The Department of Theater is delighted to welcome playwright and performer Mfoniso Udofia and lecturer Samantha Lazar as Visiting Faculty for the 2020-2021 academic year.

Professor Mfoniso Udofia will be teaching THEA 50: Playwriting I in the fall 2020 term, as well as two additional courses later in the year.

Mfoniso Udofia's plays, SojournersrunboyrunHer Portmanteau, and In Old Age have been seen at the American Conservatory Theater [A.C.T.], New York Theatre Workshop [NYTW], The Playwrights Realm, Magic Theater, National Black Theatre, Strand Theater Company, and Boston Court. She's the recipient of the 2017 Helen Merrill Playwright Award, the 2017-18 McKnight National Residency and Commission at The Playwrights' Center and is a member of the New Dramatists class of 2023. Mfoniso is currently commissioned by A.C.T., Hartford Stage, Denver Center, A.C.T., Roundhouse, and South Coast Repertory. Her plays have been developed by Manhattan Theatre Club, A.C.T., NYTW, The Playwrights Realm, McCarter Theatre, OSF, New Dramatists, PCS's JAW Festival, Berkeley Rep's Ground Floor, The OCC, Hedgebrook, Sundance Theatre Lab, Space on Ryder Farm, Page 73, New Black Fest, Rising Circle and more.

She has worked as a television writer on the third season of Netflix's 13 Reasons Why and the first seasons of both Apple TV's Little America and Pachinko.

​As an actress, she recently appeared off-Broadway in Ngozi Anyanwu's, The Homecoming Queen. She's also appeared in the feature film Fred Won't Move Out.  

 

Visiting Lecturer Samantha Lazar will be teaching THEA 10.33 Contemporary Performance this fall term 2020. 

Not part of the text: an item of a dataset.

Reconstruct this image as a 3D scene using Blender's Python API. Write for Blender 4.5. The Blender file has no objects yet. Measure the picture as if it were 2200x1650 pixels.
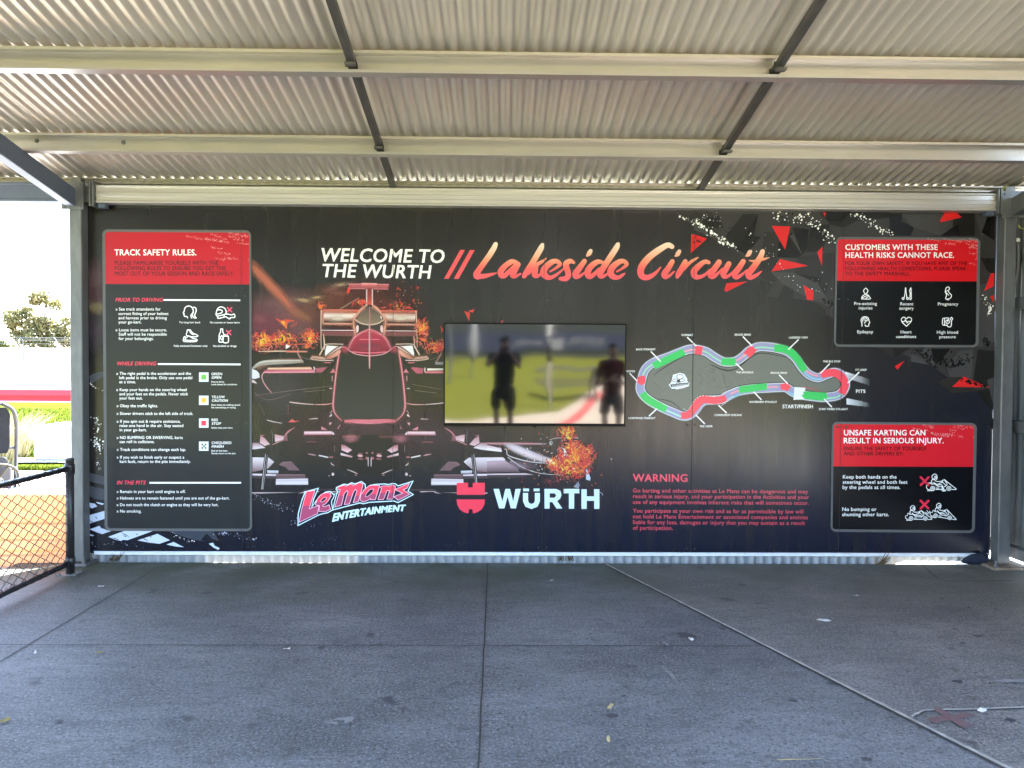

Samantha Lazar is a performance curator, scholar, theater artist, and passionate teacher. She received her M.F.A. in dramaturgy and dramatic criticism from the Yale School of Drama, with comprehensive studies in the historical European avant-garde and the American avant-garde movements. Her dissertation, "An Alternative Engine: Devised Theater and Urban Ecology in Philadelphia, 1995-2015" explores the interplay between contemporary devised performance and urban revitalization in Philadelphia. Her writing has appeared in PAJ, Theater, and Praxis, as well as in journalistic publications; she has taught at institutions including Yale College, Yale School of Drama, Connecticut College, and Dartmouth College. She is currently the Curator of Academic Programming at Dartmouth's Hopkins Center for the Arts, with scholarly and creative interests in devised performance, visual dramaturgy, environmental theater, and scenography.